I like the section in Benjamin’s One-Way Street, right at the beginning, the section called “Filling Station,” where he writes that people need to give up on the “pretentious gesture of the book”5 and write on placards, posters, etc. I find that very attractive, but also, I still write books. And so did Benjamin. But if I could write poems good enough to be painted on a placard, or sprayed on a wall, that would be great — that would be a far more meaningful publication. One of the best moments in my writing life was when I found out one of my poems had been distributed on a leaflet at Occupy Oakland. The slogan is kind of like the anti-poem — and any dialectician should be immediately interested in that, even if it’s only as a purely theoretical problem.
Maybe that’s what is ultimately interesting about the Paris Commune. Because the risks of fetishizing an event like that are enormous. But think about the immense flourishing of newspaper production in the Commune, or the decrees pasted on the wall, the wall newspapers. I don’t know what the situation is in Canada, but in the UK the possibilities of that were criminalized by Blair a decade ago: you’d always run a bit of a risk going out flyposting or doing graffiti, but if you got caught you’d get a slap on the wrist at best. Nowadays — for political work at least — you’re looking at a pretty hefty fine. Much more serious. Of course, there are stencils, people still do that — but it’d be pretty difficult to make a big wall newspaper just with a stencil. But maybe that’s where we should go. Maybe that’s where the cacophony of voices should lead us. And that’s the difference between our work and the dominant forms of the avant-garde — the centrality of communication. And what does that mean — a total communication, using everything at our disposal, nerve endings and asteroids, the entirety of history. Maybe that could be a slogan: Occupy the Future.
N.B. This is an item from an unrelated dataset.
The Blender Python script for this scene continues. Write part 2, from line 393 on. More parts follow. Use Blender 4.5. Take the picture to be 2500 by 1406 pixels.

1 Silvia Federici, “Feminism and the Politics of the Commons,” in The Wealth of the Commons: A World Beyond Market and State, eds. David Bollier and Silke Helfrich (Amherst: Levellers Press, 2013): 52.
2 Jodi Dean, The Communist Horizon (London: Verso, 2012), 12.
3 Leo Panitch and Sam Gindin, The Making of Global Capitalism (London: Verso, 2012).
4 Sean Bonney, Happiness: Poems After Rimbaud (London: Unkant Publishing, 2011).
5 Walter Benjamin, One-Way Street (London: New Left Books (Verso), 1979), 45.